IOC to decide Dec. 1 on boxing in 2020
LONDON — The International Olympic Committee is moving toward expelling boxing’s international federation, a step that could imperil one of the tent-pole events of the Summer Olympics at the 2020 Games in Tokyo.
Controversy has for years plagued the boxing federation, which is known by the acronym AIBA. Then last month, a man the U.S. Treasury Department has described as “one of Uzbekistan’s leading criminals” won the AIBA presidency and took control of the world governing body.
That man, Gafur Rakhimov, a Russian citizen, had been AIBA’s interim leader after his predecessor, C.K. Wu, was forced out following a financial scandal that pushed the organization to the brink of bankruptcy. The scandal raised questions — many still unanswered — regarding the whereabouts of millions of dollars of AIBA revenue.
To his supporters, Rakhimov is seen as the federation’s savior because of deals he cut with AIBA creditors. To the IOC, his appointment is the latest misstep by an organization that has lurched from crisis to crisis, including questions about the fairness of boxing judges and AIBA’s anti-doping measures.
The IOC will decide at a meeting Dec. 1 whether to cast out AIBA. If it does, the IOC will have to scramble to organize an Olympic boxing competition for the Tokyo Games that the boxing federation has not sanctioned.

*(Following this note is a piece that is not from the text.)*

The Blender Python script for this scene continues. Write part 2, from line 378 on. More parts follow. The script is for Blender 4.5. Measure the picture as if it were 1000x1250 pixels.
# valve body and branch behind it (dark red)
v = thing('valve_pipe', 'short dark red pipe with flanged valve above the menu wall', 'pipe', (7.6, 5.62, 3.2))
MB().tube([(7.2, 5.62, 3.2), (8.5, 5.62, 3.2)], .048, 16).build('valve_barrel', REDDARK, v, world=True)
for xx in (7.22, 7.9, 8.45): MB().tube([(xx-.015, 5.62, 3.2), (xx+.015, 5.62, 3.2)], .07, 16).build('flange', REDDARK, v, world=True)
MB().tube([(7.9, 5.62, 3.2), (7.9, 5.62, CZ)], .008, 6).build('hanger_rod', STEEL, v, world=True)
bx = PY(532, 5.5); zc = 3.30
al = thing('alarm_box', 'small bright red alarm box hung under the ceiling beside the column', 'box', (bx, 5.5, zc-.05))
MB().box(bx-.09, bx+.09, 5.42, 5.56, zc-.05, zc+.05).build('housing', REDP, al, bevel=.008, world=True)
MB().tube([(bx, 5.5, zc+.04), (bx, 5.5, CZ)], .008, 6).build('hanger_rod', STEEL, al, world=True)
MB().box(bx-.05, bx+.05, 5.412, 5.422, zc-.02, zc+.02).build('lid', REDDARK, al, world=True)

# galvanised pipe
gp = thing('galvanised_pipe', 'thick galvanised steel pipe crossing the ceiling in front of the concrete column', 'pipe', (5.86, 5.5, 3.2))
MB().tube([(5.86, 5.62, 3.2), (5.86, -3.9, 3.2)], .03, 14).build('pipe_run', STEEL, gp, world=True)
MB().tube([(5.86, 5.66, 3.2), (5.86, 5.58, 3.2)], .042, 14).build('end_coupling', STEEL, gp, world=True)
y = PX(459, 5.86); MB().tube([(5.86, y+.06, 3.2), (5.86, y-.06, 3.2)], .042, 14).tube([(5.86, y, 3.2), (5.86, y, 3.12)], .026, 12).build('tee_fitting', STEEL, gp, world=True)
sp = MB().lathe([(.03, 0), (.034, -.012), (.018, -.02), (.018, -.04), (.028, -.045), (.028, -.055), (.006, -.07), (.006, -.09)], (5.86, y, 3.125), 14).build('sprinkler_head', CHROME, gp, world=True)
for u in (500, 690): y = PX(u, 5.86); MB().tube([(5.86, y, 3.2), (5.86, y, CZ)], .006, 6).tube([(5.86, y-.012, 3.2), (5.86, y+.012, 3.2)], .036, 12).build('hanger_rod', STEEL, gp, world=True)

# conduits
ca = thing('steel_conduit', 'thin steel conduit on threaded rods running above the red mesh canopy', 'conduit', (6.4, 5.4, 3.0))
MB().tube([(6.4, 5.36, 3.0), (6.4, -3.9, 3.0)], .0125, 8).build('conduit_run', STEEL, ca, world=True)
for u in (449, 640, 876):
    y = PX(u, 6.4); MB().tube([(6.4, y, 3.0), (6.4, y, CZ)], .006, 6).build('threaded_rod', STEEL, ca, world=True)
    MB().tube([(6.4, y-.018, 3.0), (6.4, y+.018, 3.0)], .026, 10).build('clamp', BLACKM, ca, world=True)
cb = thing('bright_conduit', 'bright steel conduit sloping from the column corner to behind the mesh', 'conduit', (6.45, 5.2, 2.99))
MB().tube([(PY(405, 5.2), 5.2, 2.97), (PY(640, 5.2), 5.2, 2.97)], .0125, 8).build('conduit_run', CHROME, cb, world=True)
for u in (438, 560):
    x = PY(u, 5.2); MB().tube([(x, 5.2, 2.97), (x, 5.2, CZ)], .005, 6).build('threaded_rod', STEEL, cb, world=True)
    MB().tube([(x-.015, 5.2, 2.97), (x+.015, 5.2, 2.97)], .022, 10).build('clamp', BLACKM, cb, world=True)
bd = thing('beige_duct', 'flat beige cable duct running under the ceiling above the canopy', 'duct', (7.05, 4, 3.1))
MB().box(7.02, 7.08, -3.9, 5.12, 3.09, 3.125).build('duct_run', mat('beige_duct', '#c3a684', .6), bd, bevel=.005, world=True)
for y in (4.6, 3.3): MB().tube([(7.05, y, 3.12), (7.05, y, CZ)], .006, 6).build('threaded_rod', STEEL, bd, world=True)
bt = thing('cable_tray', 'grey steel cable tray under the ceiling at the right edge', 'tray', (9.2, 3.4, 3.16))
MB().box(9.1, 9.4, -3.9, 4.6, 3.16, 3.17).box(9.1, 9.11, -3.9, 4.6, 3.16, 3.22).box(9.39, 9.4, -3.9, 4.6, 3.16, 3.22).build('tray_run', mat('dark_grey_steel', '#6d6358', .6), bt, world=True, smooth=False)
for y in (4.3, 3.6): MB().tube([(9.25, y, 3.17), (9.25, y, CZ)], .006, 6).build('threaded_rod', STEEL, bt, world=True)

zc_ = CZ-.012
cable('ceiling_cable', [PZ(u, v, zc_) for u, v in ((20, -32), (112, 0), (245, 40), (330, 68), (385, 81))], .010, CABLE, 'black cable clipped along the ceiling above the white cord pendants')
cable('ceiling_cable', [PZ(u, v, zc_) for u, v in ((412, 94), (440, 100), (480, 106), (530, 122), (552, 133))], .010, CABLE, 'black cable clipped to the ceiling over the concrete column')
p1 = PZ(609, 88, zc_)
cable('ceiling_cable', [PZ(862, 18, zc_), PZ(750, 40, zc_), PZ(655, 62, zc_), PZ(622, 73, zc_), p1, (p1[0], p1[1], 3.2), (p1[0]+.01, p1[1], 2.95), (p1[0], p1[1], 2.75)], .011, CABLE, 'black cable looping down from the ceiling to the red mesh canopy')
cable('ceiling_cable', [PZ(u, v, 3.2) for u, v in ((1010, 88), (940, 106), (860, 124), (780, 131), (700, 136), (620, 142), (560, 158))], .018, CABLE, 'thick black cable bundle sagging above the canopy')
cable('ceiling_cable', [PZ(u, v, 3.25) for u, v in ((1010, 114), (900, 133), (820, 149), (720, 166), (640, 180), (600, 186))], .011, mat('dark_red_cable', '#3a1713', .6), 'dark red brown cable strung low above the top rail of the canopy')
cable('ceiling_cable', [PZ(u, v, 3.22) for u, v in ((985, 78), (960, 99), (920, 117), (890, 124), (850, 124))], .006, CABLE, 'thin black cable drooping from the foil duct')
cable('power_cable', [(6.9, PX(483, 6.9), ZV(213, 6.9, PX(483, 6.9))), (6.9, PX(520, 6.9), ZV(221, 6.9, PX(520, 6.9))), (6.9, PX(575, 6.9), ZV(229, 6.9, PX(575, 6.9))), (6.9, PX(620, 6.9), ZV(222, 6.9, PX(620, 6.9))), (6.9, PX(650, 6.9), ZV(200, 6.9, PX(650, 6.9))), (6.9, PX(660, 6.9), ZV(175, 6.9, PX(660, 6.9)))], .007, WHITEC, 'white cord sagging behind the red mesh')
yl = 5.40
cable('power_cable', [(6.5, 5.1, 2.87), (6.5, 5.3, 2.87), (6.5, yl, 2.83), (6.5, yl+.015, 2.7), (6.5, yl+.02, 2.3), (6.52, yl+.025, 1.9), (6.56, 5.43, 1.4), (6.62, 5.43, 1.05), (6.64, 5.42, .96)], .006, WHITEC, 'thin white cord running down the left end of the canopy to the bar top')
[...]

Rakhimov is fighting to clear his name with the Treasury Department, which in December accused him of “providing material support” to the Thieves-in-Law, an international crime syndicate centered in the former Soviet Union. Rakhimov denies the allegations, saying they are linked to politically motivated charges, now dropped, by members of the former government in Uzbekistan.